Thinking of the different instruments that create tones and harmony in music, Close adopted the grid as a motif that allowed him to think of each square as a unique instrument, understanding how different colors act independently up close and in concert from a distance. This highly complex orchestration of parts creating a whole became a necessity after “The Event” that changed his life — a collapse of his spinal artery in 1988 that left Close paralyzed from the neck down — forced him to paint with the brush strapped to his hand. Intellectually he was made ready, through his printmaking experiences, for collaboration with now necessary assistants, for working from very small to very large, and for turning minute marks into big objects. “Alex" (1993) was the first print Close made after his rehab, and this reduction print, made by six assistants who cut away on linoleum blocks, is nearly eighty inches tall. In contrast to the usually placid expressions of Close’s friends, the face of Alex Katz, based on a photograph taken two years earlier, bears an expression of pain and puzzlement. But his niece Emma, smiles out of a complex grid printed as a ukiyo-e woodcut made in collaboration with the Japanese woodcut artist Yasu Shibata.

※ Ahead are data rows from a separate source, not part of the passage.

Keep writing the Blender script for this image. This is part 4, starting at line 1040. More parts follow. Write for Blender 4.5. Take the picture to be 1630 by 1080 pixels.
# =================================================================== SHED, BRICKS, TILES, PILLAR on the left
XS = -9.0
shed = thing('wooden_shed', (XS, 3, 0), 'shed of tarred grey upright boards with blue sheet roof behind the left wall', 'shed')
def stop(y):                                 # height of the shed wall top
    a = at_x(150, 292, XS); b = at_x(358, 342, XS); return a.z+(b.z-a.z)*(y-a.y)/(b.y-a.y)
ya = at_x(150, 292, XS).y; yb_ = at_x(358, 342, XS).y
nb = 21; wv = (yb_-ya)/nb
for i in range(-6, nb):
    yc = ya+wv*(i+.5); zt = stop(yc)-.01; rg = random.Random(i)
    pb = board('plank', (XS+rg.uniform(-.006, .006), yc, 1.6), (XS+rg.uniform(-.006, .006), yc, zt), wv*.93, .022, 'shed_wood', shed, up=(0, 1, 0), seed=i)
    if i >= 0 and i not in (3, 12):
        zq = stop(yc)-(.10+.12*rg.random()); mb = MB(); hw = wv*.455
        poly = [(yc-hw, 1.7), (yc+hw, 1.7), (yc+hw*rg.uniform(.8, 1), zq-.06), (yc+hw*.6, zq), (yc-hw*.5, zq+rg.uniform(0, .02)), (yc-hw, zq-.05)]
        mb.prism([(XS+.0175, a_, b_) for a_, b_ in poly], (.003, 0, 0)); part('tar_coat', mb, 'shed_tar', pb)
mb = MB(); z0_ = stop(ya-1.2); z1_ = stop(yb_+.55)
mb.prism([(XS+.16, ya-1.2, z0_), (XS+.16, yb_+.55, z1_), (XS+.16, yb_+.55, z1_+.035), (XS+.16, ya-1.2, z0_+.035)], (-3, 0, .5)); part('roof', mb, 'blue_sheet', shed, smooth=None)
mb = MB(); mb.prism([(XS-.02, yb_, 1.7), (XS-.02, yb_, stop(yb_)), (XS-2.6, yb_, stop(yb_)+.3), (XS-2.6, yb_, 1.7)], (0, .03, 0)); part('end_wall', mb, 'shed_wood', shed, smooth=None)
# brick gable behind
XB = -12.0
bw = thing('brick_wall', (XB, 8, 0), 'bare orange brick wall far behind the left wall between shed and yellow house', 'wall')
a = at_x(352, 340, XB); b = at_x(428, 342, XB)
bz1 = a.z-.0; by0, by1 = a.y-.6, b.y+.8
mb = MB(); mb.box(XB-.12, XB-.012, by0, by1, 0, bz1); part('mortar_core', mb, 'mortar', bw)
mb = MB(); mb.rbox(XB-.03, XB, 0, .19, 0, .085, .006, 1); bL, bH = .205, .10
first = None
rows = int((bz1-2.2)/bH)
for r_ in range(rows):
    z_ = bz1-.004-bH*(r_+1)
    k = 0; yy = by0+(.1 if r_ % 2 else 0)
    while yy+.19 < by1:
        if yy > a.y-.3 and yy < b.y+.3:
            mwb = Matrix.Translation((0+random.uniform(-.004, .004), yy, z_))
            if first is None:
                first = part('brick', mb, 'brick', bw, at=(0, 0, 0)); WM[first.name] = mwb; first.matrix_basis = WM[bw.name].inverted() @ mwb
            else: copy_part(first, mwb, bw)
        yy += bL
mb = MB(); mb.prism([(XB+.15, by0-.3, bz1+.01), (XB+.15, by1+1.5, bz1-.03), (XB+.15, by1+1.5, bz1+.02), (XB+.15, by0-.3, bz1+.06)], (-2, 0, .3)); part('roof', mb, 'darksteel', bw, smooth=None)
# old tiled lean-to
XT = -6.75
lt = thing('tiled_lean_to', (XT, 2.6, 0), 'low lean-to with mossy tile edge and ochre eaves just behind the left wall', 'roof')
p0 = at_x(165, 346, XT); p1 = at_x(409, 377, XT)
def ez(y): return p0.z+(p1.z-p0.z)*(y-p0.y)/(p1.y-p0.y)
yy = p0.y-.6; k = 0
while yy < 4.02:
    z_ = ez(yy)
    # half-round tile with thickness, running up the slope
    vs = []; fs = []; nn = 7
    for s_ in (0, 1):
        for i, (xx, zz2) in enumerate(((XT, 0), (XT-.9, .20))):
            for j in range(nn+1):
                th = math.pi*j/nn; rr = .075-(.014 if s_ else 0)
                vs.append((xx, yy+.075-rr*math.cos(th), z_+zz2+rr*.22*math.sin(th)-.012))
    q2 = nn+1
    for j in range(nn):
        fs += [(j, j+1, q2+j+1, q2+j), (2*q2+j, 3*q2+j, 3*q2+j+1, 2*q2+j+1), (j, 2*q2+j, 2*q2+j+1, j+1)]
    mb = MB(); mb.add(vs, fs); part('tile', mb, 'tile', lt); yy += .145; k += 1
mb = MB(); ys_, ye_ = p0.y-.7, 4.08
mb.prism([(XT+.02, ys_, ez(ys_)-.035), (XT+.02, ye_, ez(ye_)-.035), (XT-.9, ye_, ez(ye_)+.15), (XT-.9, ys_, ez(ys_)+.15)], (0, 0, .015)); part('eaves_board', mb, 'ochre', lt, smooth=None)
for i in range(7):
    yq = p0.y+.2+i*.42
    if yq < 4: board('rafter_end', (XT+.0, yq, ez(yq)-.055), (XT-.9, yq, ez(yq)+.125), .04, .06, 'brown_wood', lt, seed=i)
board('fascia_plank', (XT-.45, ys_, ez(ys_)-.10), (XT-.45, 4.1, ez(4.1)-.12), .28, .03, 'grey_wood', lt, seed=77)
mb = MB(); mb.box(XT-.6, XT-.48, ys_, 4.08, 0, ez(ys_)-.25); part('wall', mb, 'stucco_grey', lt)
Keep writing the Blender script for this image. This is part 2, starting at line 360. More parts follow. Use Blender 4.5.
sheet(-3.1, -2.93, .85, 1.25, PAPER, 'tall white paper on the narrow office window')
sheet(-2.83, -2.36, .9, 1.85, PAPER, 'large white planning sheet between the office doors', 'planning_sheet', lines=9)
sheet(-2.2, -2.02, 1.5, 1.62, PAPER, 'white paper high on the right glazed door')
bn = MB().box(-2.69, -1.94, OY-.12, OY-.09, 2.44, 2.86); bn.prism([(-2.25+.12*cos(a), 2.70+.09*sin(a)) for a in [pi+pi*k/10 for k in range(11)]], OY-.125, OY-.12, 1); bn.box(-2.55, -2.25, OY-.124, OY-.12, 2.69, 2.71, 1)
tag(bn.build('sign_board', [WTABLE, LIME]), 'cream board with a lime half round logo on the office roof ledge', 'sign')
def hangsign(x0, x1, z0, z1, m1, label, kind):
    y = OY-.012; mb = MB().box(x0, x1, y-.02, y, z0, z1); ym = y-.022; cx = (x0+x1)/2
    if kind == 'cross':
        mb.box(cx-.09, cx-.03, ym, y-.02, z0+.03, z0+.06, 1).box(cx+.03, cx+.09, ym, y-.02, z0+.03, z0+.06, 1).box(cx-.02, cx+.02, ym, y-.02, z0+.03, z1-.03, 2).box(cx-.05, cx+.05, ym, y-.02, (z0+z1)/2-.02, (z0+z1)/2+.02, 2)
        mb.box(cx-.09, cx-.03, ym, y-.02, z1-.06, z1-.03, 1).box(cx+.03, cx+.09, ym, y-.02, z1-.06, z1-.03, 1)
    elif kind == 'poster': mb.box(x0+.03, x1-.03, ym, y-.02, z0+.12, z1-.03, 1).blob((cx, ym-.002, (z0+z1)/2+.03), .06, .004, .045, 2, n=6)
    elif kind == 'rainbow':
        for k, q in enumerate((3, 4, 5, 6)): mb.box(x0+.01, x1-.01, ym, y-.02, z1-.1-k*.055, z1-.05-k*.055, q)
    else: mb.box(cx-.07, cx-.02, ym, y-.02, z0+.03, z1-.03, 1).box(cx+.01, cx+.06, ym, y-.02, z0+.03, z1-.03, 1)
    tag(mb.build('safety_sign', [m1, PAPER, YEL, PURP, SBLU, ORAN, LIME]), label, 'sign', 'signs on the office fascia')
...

The grid, which was an unavoidable “flaw” in “Keith," tilted to a diagonal and became a field of dancing colors that in the case of “Emma" took eighteen months to complete. Perhaps the most personal touch is seen in the fingerprint image of Close’s daughter, Georgia, who has been his subject for decades, maturing along with her father. Compared to other fingerprint works, “Georgia" is relatively small, just under three feet tall, but, when one compares the size of the artist’s finger tips to the total face, the sheer magnitude of care needed for the precise angle of touch and the intensity of pressure on surface becomes clear. The familiar face of a young tousled-haired Philip Glass in “Phil" appears in many guises of printmaking techniques, including the painstaking paper pulp process. A print of this size, almost six feet high, takes no less than six hours of labor by half a dozen assistants who literally build a layered print, made from liquid pulp, which dries and solidifies into a face. Far more animated than the group of impassive and stoic self-portraits would suggest, Close makes work with wit, defying the anachronistic look of digital pixels, not to mention with a refutation of Warhol’s use of printmaking as indifference — these prints are made by hand and with a personal touch.